• **Exercise brief**
Output each entry that follows exactly. Images stay out.

### Material supplied

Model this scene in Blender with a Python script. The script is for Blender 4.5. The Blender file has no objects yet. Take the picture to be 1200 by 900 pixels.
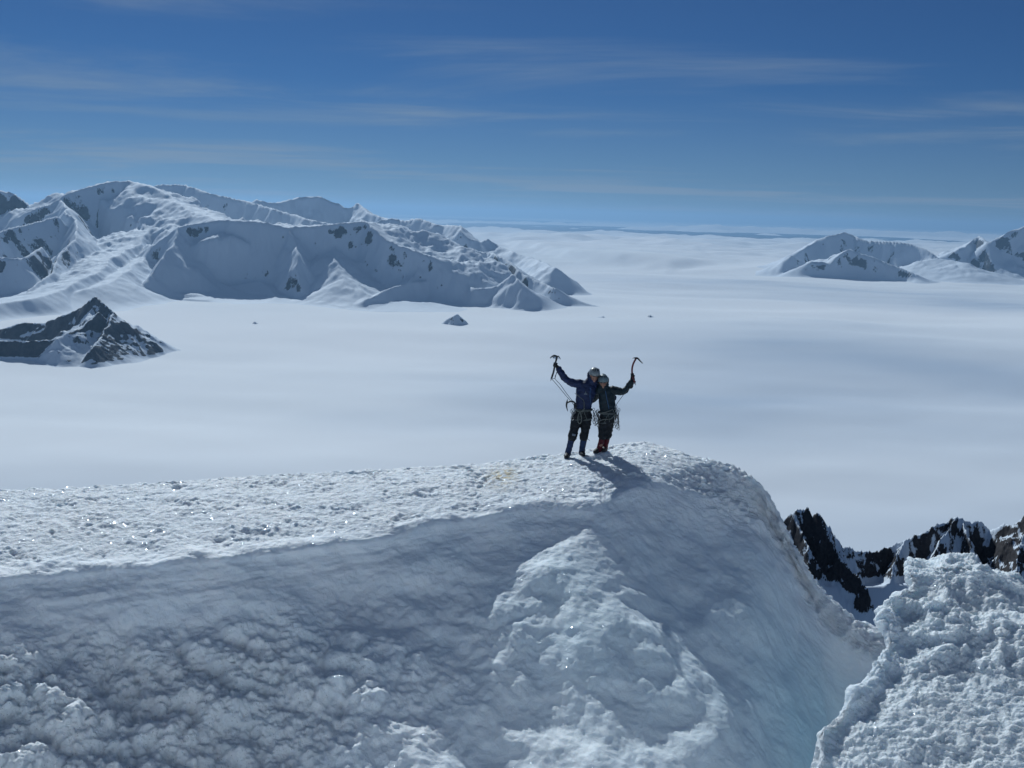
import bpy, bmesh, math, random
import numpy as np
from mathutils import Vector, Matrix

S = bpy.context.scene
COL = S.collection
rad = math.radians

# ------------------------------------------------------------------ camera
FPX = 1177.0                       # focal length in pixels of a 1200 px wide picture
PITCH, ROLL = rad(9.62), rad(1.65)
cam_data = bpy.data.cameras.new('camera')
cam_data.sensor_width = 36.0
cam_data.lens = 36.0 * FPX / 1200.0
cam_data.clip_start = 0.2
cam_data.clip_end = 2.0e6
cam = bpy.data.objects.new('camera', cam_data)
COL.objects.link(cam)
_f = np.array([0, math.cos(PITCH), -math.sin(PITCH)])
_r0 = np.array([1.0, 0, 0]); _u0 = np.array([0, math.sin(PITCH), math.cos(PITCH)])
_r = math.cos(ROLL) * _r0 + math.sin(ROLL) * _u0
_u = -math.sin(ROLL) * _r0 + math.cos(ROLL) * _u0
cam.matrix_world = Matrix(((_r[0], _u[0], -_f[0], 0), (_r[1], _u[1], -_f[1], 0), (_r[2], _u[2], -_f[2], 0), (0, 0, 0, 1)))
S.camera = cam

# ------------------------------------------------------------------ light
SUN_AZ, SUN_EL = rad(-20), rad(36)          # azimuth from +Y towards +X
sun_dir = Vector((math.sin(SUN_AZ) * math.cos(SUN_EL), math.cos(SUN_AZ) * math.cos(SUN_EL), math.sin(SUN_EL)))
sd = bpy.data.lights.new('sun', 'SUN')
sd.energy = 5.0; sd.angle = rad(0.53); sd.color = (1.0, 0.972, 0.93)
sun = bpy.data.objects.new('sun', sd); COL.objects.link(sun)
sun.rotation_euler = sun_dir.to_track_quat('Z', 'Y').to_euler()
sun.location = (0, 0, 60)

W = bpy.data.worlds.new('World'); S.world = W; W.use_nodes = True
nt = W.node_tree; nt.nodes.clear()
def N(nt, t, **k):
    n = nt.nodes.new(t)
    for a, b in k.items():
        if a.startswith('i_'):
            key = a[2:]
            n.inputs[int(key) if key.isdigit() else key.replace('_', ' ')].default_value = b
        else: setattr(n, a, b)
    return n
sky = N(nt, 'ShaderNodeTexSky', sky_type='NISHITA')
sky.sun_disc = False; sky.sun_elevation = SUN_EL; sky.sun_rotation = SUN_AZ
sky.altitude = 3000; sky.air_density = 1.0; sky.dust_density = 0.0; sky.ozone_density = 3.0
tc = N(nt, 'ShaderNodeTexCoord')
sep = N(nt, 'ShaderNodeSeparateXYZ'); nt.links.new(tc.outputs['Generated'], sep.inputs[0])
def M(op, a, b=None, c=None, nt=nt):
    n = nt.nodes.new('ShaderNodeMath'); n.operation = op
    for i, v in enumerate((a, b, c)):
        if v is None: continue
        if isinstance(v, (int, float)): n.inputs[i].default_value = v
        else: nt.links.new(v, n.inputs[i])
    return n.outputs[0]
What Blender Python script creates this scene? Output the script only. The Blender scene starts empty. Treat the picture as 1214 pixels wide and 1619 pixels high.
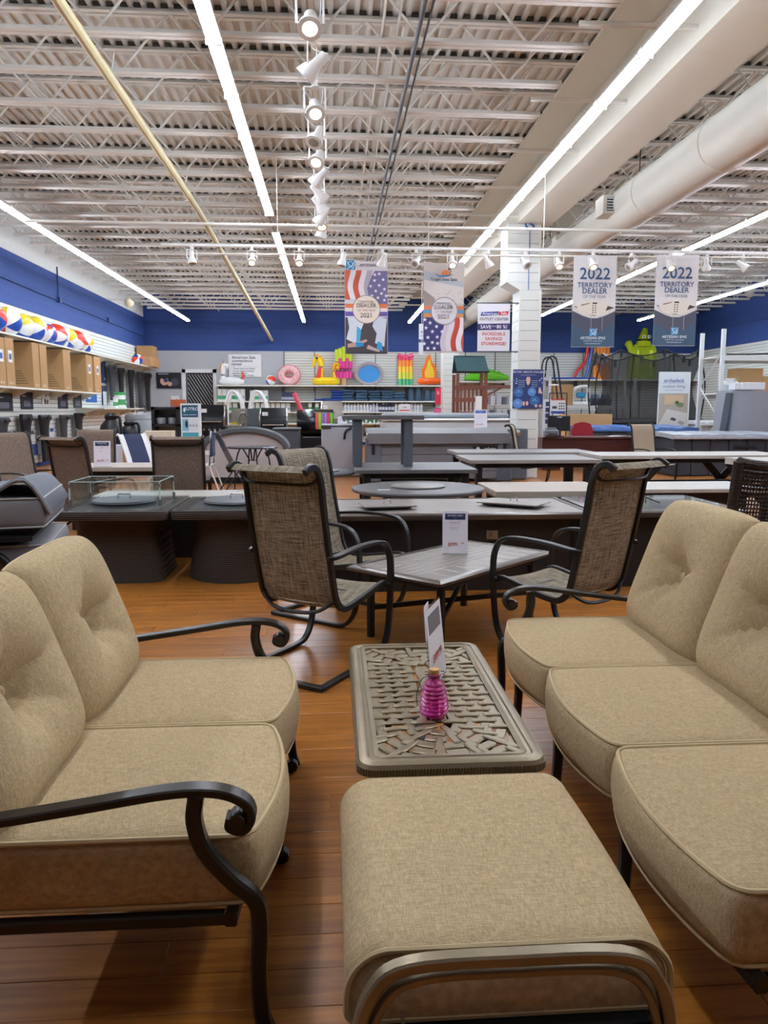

######

• **Finished answer**
Model this scene in Blender with a Python script. The script is for Blender 4.5. The Blender file has no objects yet. Take the picture to be 1200 by 900 pixels.
import bpy, bmesh, math, random
import numpy as np
from mathutils import Vector, Matrix

S = bpy.context.scene
COL = S.collection
rad = math.radians

# ------------------------------------------------------------------ camera
FPX = 1177.0                       # focal length in pixels of a 1200 px wide picture
PITCH, ROLL = rad(9.62), rad(1.65)
cam_data = bpy.data.cameras.new('camera')
cam_data.sensor_width = 36.0
cam_data.lens = 36.0 * FPX / 1200.0
cam_data.clip_start = 0.2
cam_data.clip_end = 2.0e6
cam = bpy.data.objects.new('camera', cam_data)
COL.objects.link(cam)
_f = np.array([0, math.cos(PITCH), -math.sin(PITCH)])
_r0 = np.array([1.0, 0, 0]); _u0 = np.array([0, math.sin(PITCH), math.cos(PITCH)])
_r = math.cos(ROLL) * _r0 + math.sin(ROLL) * _u0
_u = -math.sin(ROLL) * _r0 + math.cos(ROLL) * _u0
cam.matrix_world = Matrix(((_r[0], _u[0], -_f[0], 0), (_r[1], _u[1], -_f[1], 0), (_r[2], _u[2], -_f[2], 0), (0, 0, 0, 1)))
S.camera = cam

# ------------------------------------------------------------------ light
SUN_AZ, SUN_EL = rad(-20), rad(36)          # azimuth from +Y towards +X
sun_dir = Vector((math.sin(SUN_AZ) * math.cos(SUN_EL), math.cos(SUN_AZ) * math.cos(SUN_EL), math.sin(SUN_EL)))
sd = bpy.data.lights.new('sun', 'SUN')
sd.energy = 5.0; sd.angle = rad(0.53); sd.color = (1.0, 0.972, 0.93)
sun = bpy.data.objects.new('sun', sd); COL.objects.link(sun)
sun.rotation_euler = sun_dir.to_track_quat('Z', 'Y').to_euler()
sun.location = (0, 0, 60)

W = bpy.data.worlds.new('World'); S.world = W; W.use_nodes = True
nt = W.node_tree; nt.nodes.clear()
def N(nt, t, **k):
    n = nt.nodes.new(t)
    for a, b in k.items():
        if a.startswith('i_'):
            key = a[2:]
            n.inputs[int(key) if key.isdigit() else key.replace('_', ' ')].default_value = b
        else: setattr(n, a, b)
    return n
sky = N(nt, 'ShaderNodeTexSky', sky_type='NISHITA')
sky.sun_disc = False; sky.sun_elevation = SUN_EL; sky.sun_rotation = SUN_AZ
sky.altitude = 3000; sky.air_density = 1.0; sky.dust_density = 0.0; sky.ozone_density = 3.0
tc = N(nt, 'ShaderNodeTexCoord')
sep = N(nt, 'ShaderNodeSeparateXYZ'); nt.links.new(tc.outputs['Generated'], sep.inputs[0])
def M(op, a, b=None, c=None, nt=nt):
    n = nt.nodes.new('ShaderNodeMath'); n.operation = op
    for i, v in enumerate((a, b, c)):
        if v is None: continue
        if isinstance(v, (int, float)): n.inputs[i].default_value = v
        else: nt.links.new(v, n.inputs[i])
    return n.outputs[0]
What Blender Python script creates this scene? Output the script only. The Blender scene starts empty. Treat the picture as 1214 pixels wide and 1619 pixels high.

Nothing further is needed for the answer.